When in 1890 the Superintendent of the census declared the American frontier
closed, it meant there would no longer be a census report on the westward movement.
Three years later Frederick Jackson Turner wrote his famous paper on The Significance of
the Frontier in American History. It was one of the most influential essays ever written by an
American historian. In it he says that the frontier period decisively determined American
character and institutions. His thesis in a nutshell was this: The existence of an area of
free land, its continuous recession, and the advance of American settlement westward explain American
development.
He proclaimed that this unique relationship of settlers and their environment was the central determining
factor in American history. The two leading elements in this relationship were, first, the existence of
free land, a constantly available territory into which settlers were free to enter and, second,
the settlers' adaption to primitive conditions of life, involving a reversion to primitive social organization,
followed by a process of development to civilized complexity again.

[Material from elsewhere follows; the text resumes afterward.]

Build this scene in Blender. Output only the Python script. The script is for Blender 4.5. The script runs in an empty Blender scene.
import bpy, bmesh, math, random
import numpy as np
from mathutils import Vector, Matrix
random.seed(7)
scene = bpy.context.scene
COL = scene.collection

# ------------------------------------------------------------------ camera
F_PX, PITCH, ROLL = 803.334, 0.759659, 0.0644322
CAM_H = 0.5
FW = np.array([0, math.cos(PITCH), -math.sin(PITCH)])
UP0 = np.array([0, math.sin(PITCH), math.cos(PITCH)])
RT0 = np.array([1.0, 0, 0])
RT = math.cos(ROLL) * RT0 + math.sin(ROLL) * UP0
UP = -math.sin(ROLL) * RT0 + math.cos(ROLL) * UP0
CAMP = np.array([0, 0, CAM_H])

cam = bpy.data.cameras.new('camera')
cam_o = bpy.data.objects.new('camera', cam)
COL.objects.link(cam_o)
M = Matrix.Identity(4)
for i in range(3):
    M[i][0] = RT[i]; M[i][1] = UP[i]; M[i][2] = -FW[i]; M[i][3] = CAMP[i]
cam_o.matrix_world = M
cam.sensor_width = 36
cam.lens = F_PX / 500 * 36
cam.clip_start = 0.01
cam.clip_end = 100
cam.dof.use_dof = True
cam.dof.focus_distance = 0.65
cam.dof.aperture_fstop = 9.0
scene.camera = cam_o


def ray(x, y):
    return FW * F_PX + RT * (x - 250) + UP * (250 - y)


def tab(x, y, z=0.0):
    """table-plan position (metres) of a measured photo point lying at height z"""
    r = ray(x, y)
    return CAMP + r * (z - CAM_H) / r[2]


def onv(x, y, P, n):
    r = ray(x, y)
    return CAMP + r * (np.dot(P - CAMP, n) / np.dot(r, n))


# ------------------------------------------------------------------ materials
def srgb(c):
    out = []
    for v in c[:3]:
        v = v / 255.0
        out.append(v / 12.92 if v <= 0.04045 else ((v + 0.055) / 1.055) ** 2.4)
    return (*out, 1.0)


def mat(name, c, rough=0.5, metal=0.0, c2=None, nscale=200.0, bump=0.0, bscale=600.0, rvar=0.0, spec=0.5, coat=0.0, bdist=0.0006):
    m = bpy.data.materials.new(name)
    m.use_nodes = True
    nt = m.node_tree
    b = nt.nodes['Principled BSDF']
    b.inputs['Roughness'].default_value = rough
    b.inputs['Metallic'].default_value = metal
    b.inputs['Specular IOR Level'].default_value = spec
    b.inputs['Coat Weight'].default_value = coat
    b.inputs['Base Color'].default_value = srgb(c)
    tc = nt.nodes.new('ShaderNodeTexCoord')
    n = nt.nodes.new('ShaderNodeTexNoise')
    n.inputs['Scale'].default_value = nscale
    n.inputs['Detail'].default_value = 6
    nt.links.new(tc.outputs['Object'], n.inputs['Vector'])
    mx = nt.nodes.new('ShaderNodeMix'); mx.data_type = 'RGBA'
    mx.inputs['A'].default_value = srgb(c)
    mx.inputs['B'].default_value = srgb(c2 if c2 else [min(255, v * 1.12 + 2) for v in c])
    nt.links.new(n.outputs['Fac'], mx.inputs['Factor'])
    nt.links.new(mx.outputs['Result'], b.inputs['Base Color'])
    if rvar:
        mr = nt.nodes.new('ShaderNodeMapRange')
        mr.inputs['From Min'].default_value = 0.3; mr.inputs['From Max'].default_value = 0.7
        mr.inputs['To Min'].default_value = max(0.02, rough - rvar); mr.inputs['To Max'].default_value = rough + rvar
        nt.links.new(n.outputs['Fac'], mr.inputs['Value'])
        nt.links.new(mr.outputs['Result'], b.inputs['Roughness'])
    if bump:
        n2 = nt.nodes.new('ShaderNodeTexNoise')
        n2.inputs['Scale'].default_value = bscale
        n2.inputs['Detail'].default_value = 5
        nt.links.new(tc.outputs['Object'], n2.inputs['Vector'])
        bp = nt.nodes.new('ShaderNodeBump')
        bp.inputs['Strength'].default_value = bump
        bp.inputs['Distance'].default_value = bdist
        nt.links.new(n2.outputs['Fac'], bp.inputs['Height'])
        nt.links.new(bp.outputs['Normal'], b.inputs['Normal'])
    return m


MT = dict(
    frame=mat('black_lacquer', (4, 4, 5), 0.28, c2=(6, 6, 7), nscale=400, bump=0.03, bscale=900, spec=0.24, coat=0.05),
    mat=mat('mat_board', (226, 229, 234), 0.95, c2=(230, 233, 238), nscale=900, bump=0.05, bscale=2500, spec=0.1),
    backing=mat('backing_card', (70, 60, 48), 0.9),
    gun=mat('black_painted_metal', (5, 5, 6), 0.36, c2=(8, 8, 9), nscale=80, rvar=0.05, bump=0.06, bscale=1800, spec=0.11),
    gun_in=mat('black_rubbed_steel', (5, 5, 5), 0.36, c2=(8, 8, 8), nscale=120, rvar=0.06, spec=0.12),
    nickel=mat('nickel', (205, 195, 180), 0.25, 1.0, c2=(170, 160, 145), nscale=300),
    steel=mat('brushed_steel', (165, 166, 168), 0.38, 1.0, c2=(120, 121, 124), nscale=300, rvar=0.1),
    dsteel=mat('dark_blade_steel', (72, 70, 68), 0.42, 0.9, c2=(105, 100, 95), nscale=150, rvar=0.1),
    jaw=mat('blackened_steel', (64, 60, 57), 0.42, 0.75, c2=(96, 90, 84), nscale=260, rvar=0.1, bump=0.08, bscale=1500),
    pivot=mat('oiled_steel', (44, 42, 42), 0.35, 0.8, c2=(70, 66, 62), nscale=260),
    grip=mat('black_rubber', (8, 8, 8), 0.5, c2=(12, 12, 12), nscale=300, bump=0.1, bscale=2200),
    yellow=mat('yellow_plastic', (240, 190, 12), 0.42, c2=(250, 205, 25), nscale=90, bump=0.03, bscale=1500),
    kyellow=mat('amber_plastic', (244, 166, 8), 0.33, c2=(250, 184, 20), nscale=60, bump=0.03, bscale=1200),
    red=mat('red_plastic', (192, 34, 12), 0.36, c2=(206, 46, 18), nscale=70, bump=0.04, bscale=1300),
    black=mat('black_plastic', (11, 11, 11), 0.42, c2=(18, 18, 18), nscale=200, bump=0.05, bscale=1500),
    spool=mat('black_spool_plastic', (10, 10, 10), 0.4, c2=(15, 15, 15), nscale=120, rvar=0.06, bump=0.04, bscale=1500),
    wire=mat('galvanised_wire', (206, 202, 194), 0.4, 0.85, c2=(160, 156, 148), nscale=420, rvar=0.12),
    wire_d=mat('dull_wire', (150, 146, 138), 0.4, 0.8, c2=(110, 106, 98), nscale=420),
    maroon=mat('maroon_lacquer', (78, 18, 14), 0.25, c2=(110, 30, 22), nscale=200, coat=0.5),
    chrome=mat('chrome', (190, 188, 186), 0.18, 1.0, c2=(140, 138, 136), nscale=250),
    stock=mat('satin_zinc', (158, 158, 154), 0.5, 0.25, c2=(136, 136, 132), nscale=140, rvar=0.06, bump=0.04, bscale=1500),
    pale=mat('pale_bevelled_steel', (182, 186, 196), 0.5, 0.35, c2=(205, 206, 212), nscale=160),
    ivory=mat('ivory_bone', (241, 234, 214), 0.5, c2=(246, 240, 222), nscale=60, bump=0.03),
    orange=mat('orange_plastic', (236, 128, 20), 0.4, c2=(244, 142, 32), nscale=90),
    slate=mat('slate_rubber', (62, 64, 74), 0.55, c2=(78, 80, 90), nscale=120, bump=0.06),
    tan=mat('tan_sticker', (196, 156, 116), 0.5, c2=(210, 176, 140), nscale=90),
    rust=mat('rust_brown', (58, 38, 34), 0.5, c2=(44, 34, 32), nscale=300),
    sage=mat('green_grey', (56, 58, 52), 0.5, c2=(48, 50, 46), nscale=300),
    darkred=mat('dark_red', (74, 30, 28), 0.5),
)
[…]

This pattern of reversion to primitive simplicity, followed by evolution to a civilized stage, was repeated
on each new frontier in a 'perennial rebirth' and decisively determined American political and social
attitudes and institutions. It made Americans egalitarian, independent, and individualistic
and was the main source of American democracy. In fact, it was the settler who transformed
the wilderness into a new social form, that is American and not European. Turner also broke down the frontier
into the trader's, the rancher's, the miner's and the farmer's frontiers which all had different
characters and effects. He saw, e.g. the fur trader as the first pioneer of civilization, transforming
the Indians into nonprimitives. He saw the trader's trails and trading posts as the germs of our present highways
and cities. And he concluded that the repeated frontier experience, shared in common by persons of all
origins, was the true melting pot that made Americans into one people.